RECORDED INFORMATION >>
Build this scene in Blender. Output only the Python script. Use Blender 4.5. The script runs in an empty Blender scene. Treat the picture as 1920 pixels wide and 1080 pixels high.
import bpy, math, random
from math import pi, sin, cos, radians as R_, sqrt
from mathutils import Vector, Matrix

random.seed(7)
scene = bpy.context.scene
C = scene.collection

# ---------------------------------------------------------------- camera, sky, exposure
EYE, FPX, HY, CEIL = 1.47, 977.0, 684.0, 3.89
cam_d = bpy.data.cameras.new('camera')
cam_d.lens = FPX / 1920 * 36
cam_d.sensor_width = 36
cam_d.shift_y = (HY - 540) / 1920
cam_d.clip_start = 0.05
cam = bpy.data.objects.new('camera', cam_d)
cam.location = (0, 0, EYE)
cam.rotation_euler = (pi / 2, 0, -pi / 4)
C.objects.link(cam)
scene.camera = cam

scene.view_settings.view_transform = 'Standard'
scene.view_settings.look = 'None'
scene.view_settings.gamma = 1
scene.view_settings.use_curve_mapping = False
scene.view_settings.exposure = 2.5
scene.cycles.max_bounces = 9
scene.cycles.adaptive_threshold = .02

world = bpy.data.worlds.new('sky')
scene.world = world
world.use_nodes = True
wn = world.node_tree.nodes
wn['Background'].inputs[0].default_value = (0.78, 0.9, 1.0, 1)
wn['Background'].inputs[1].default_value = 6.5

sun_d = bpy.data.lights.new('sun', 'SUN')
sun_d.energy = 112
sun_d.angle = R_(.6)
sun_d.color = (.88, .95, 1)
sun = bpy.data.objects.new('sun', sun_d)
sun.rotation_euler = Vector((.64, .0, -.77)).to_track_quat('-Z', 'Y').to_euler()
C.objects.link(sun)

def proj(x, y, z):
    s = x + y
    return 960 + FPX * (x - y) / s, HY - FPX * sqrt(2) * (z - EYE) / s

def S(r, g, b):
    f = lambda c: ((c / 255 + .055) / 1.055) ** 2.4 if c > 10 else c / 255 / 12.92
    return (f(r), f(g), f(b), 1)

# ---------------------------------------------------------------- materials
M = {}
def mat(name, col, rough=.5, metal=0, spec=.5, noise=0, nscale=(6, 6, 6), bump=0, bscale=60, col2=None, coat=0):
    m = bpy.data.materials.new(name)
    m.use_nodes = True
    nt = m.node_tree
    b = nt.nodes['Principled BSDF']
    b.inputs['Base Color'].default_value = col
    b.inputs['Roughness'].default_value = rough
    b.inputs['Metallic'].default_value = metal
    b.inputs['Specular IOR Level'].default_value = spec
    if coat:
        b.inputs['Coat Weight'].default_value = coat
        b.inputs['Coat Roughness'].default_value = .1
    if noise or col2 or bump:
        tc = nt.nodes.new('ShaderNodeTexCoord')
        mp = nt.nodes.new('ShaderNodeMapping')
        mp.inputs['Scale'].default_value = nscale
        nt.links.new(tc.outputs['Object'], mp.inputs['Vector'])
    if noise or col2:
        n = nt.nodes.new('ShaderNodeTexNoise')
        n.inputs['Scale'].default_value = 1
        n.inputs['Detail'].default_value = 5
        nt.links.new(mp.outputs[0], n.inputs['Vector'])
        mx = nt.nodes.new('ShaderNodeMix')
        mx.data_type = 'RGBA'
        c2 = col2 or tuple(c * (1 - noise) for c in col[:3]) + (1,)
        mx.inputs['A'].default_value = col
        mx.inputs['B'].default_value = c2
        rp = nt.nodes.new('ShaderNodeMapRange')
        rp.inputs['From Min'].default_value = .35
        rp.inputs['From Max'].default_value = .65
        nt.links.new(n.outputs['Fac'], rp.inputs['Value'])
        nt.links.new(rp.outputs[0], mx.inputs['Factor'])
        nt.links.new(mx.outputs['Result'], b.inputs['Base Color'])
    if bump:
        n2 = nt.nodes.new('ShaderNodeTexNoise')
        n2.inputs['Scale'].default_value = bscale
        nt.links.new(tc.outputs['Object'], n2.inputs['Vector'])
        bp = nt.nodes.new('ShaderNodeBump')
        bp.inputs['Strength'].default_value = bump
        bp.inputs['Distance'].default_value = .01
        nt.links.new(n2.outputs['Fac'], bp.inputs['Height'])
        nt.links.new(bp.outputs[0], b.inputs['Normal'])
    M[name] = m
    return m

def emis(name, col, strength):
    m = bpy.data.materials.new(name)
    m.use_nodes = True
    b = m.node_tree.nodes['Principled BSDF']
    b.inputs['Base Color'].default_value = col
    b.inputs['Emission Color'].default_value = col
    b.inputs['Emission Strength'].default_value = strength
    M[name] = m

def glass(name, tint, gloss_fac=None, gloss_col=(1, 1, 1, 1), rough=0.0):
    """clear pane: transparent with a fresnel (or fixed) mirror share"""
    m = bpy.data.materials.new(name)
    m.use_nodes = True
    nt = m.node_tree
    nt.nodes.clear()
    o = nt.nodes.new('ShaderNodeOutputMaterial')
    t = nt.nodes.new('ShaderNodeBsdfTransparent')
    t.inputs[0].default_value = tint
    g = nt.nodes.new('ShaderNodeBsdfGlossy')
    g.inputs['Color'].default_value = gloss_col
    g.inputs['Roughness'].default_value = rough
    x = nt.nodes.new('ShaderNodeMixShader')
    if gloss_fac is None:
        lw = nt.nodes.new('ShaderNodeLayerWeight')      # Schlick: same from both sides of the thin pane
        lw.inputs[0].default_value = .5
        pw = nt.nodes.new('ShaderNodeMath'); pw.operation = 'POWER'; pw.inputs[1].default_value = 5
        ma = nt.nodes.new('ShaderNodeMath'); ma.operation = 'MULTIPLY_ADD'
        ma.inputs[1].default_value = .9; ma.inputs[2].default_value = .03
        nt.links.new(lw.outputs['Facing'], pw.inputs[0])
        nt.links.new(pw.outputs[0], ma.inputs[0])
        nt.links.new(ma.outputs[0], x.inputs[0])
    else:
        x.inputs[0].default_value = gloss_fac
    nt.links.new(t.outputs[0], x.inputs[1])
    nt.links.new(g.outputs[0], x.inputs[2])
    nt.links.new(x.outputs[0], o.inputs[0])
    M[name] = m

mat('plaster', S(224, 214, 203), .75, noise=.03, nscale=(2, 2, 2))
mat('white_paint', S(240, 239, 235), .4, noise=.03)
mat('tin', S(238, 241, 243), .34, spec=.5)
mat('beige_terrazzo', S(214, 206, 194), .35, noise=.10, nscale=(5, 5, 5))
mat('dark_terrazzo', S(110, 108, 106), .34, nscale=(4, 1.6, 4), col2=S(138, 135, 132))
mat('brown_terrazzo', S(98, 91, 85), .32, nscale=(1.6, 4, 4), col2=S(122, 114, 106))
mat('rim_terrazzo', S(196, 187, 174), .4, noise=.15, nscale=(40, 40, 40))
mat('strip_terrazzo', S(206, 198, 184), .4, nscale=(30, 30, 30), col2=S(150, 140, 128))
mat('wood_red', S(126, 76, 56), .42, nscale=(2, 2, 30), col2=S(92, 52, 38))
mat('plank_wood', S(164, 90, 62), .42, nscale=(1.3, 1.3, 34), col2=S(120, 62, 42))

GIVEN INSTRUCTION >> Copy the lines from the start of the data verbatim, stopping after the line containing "scene.camera = cam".

FULL SOLUTION >>
Build this scene in Blender. Output only the Python script. Use Blender 4.5. The script runs in an empty Blender scene. Treat the picture as 1920 pixels wide and 1080 pixels high.
import bpy, math, random
from math import pi, sin, cos, radians as R_, sqrt
from mathutils import Vector, Matrix

random.seed(7)
scene = bpy.context.scene
C = scene.collection

# ---------------------------------------------------------------- camera, sky, exposure
EYE, FPX, HY, CEIL = 1.47, 977.0, 684.0, 3.89
cam_d = bpy.data.cameras.new('camera')
cam_d.lens = FPX / 1920 * 36
cam_d.sensor_width = 36
cam_d.shift_y = (HY - 540) / 1920
cam_d.clip_start = 0.05
cam = bpy.data.objects.new('camera', cam_d)
cam.location = (0, 0, EYE)
cam.rotation_euler = (pi / 2, 0, -pi / 4)
C.objects.link(cam)
scene.camera = cam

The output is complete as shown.